#### Exercise task
Retype, please, the listing from its opening line through the line that contains "return m, nt, nt.nodes['Principled BSDF']", both included, without the pictures.

#### Source excerpt
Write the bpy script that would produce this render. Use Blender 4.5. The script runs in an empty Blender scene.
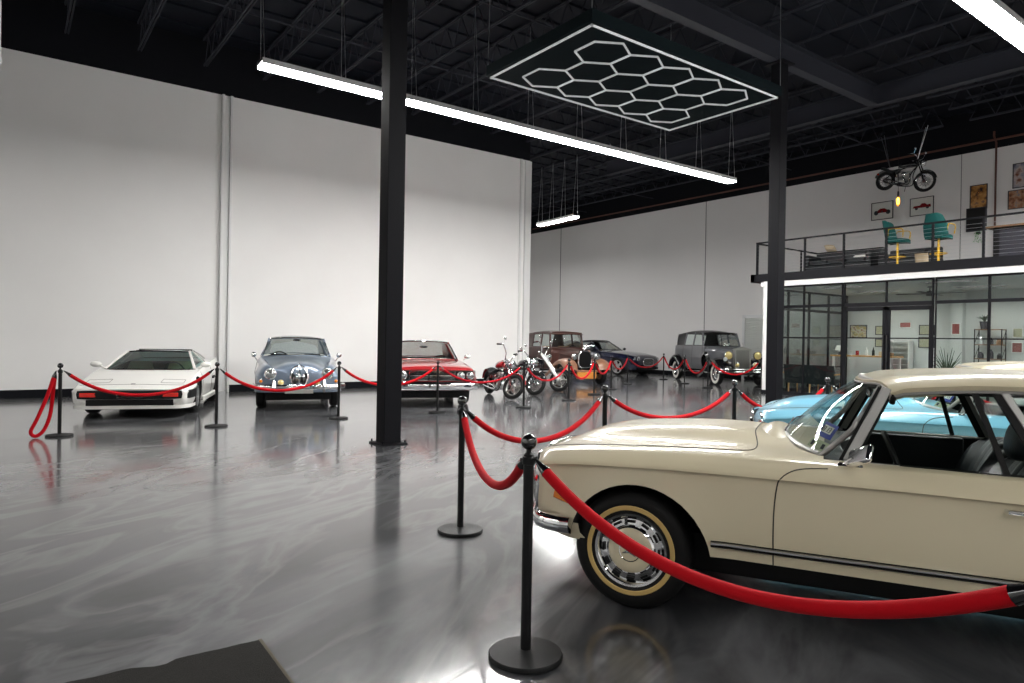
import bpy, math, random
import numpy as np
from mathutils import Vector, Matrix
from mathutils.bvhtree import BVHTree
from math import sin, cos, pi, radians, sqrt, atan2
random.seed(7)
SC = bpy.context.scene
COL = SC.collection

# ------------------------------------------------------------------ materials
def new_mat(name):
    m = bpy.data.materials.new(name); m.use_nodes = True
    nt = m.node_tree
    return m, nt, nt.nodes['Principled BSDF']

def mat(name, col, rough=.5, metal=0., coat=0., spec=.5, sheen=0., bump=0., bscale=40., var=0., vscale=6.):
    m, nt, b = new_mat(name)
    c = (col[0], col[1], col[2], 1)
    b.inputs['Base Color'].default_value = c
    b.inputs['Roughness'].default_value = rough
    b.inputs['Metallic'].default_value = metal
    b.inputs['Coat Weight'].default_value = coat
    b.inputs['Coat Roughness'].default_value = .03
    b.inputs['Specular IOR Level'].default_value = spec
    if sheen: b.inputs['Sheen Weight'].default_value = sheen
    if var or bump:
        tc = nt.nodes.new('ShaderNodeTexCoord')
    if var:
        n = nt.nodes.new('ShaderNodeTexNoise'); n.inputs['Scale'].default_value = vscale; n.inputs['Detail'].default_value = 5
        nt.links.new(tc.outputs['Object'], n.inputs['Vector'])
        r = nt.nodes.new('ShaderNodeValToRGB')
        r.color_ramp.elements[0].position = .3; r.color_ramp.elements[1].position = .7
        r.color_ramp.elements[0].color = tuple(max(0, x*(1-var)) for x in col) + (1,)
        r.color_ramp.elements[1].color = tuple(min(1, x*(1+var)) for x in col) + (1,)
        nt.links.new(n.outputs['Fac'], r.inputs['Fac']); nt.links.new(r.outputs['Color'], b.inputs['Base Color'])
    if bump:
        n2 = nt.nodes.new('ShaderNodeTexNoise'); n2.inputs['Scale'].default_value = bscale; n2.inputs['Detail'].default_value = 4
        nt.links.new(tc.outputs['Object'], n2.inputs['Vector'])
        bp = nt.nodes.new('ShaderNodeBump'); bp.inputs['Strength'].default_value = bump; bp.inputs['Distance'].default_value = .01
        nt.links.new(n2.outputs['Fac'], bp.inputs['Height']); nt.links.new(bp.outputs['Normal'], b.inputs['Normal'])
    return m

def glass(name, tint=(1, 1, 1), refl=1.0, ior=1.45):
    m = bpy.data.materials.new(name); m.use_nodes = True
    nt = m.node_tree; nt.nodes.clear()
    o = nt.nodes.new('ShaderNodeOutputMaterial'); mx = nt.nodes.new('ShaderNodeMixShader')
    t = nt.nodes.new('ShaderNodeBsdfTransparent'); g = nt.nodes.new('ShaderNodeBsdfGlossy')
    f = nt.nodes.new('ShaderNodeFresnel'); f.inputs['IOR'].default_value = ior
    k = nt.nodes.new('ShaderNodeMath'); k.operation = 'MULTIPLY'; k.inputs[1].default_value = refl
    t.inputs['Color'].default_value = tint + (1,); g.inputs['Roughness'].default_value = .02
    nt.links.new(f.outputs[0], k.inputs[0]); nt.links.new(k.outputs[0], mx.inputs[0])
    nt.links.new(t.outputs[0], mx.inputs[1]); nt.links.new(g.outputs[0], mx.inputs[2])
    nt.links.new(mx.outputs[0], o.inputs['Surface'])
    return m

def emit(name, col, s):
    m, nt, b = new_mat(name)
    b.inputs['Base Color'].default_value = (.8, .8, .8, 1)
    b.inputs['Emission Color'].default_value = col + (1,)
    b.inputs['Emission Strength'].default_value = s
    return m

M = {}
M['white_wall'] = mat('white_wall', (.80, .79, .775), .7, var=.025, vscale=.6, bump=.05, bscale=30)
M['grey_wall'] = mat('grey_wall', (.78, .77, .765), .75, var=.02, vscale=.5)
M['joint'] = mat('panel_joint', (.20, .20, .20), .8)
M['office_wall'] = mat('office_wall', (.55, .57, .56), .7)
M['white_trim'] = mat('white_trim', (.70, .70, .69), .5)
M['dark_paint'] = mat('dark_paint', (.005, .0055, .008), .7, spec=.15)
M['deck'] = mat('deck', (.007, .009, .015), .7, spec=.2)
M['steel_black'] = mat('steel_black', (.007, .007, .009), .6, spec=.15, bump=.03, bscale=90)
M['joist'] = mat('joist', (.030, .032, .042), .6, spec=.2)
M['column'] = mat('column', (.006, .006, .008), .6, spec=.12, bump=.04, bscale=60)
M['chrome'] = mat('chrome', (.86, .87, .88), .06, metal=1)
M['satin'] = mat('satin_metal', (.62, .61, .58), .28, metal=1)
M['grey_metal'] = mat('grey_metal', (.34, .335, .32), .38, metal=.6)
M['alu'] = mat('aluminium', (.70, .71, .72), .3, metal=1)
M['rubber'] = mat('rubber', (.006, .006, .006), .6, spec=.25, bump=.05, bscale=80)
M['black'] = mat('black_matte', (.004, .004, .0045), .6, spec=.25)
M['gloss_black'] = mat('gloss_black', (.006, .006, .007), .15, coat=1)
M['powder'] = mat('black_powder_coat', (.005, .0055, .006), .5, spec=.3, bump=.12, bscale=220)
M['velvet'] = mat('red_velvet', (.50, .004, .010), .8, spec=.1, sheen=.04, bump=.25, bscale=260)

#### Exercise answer
Write the bpy script that would produce this render. Use Blender 4.5. The script runs in an empty Blender scene.
import bpy, math, random
import numpy as np
from mathutils import Vector, Matrix
from mathutils.bvhtree import BVHTree
from math import sin, cos, pi, radians, sqrt, atan2
random.seed(7)
SC = bpy.context.scene
COL = SC.collection

# ------------------------------------------------------------------ materials
def new_mat(name):
    m = bpy.data.materials.new(name); m.use_nodes = True
    nt = m.node_tree
    return m, nt, nt.nodes['Principled BSDF']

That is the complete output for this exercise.